Risk of Co-dependency
Women who rush into a new relationship after breakup is likely going to rely too much on their new lover emotionally. Friction could arise when a woman depends too much on her new lover for emotional validation and support because she didn’t take enough time to recover her emotional strength due to her haste to rush into a new relationship with her current lover. Balance is much needed for a healthy relationship to thrive. When a woman relies too much on her lover for emotional support, an imbalance is created that can negatively affect the growth of the relationship.
Stunted Personal Growth
Breakups affords people the avenue to take stock of their lives, reevaluate their priorities and make crucial decisions that can enhance their personal growth. Breakups also allow people take time to reflect on their failed relationship, learn from it in order to avoid the pitfalls that led to the failure of their previous relationship. Meanwhile, when a woman jumps into a new relationship without taking time to navigate the soul-searching process, there may be a repeat of the flaws that led to the collapse of her previous previous relationship.

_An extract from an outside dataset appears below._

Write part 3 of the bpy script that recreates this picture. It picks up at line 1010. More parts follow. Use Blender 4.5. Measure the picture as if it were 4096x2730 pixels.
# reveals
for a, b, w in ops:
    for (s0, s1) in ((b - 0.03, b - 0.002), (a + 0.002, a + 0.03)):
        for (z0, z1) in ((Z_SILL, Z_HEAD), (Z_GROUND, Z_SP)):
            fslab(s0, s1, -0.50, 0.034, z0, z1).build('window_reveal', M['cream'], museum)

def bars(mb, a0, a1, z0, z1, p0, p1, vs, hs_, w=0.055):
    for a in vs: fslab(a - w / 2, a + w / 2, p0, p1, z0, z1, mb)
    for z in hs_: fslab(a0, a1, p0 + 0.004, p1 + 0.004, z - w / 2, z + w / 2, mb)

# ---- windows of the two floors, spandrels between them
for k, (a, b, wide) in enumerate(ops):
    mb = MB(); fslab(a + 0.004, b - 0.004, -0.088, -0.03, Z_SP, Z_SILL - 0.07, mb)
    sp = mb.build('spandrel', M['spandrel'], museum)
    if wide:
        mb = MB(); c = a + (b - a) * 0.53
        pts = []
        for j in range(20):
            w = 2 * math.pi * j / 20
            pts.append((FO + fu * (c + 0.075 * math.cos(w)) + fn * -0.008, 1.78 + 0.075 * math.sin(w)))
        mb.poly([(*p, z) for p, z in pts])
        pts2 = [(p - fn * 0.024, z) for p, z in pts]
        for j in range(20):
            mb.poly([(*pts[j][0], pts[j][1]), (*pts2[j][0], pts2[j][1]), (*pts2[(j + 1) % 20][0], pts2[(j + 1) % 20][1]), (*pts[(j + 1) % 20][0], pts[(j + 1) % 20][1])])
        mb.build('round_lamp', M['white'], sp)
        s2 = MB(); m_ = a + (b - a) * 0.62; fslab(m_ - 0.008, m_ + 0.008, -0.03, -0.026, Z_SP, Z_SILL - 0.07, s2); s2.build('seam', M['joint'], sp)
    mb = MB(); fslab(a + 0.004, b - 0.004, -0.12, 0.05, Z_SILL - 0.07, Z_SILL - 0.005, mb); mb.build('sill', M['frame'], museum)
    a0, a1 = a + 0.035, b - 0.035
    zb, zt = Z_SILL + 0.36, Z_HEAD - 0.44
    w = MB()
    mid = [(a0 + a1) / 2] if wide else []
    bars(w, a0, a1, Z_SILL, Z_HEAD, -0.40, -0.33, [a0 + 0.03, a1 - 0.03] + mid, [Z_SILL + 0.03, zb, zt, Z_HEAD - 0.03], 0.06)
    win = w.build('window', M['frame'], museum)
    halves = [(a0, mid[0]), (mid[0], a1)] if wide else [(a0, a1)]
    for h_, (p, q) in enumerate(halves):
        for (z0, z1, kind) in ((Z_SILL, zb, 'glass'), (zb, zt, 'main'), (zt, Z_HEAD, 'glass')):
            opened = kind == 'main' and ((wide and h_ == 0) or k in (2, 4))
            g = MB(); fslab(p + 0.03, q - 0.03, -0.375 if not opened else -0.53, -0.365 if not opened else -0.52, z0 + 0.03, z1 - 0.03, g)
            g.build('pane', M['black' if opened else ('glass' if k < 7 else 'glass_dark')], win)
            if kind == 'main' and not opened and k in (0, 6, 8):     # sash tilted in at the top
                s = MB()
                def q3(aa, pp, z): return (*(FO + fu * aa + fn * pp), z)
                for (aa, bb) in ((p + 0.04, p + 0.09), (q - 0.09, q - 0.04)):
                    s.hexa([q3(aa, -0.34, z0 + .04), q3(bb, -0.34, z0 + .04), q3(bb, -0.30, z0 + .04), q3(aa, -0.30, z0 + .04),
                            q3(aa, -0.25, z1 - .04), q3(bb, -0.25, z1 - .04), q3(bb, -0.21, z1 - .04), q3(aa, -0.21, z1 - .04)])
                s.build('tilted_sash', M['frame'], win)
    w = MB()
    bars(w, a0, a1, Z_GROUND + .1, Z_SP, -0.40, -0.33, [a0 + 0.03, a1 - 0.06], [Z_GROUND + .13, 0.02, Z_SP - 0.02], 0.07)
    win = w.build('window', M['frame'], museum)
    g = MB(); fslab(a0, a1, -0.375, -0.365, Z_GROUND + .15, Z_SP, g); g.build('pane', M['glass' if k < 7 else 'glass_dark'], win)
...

Chances of Being Alpha Widowed
Most women who rushed into a new relationship shortly after breakup had already been alpha widowed by their ex lover. Alpha widow refers to a situation where a woman is still very much in love with her ex lover despite being in a committed relationship. The chances of the woman cheating on her current lover with her ex lover is very high because she is yet to get over him. A woman may be overly too critical of her current lover or always makes him feel undervalue because she can stop loving her ex. Such situation can leave a man in a state of confusion, depressed, unloved, and undervalued.
Conclusion
Men should vet their loved interest properly before giving them their commitment. If a man notices that his loved interest recently left her relationship, he should stay away from her. The emotional baggage that are attached to a woman who is still struggling to hear from the trauma associated with her failed relationship is enormous. It isn’t worth giving her a shot at a new relationship. All men deserve to be in a healthy and peaceful relationship, so they need an emotionally stable woman to journey through life with them.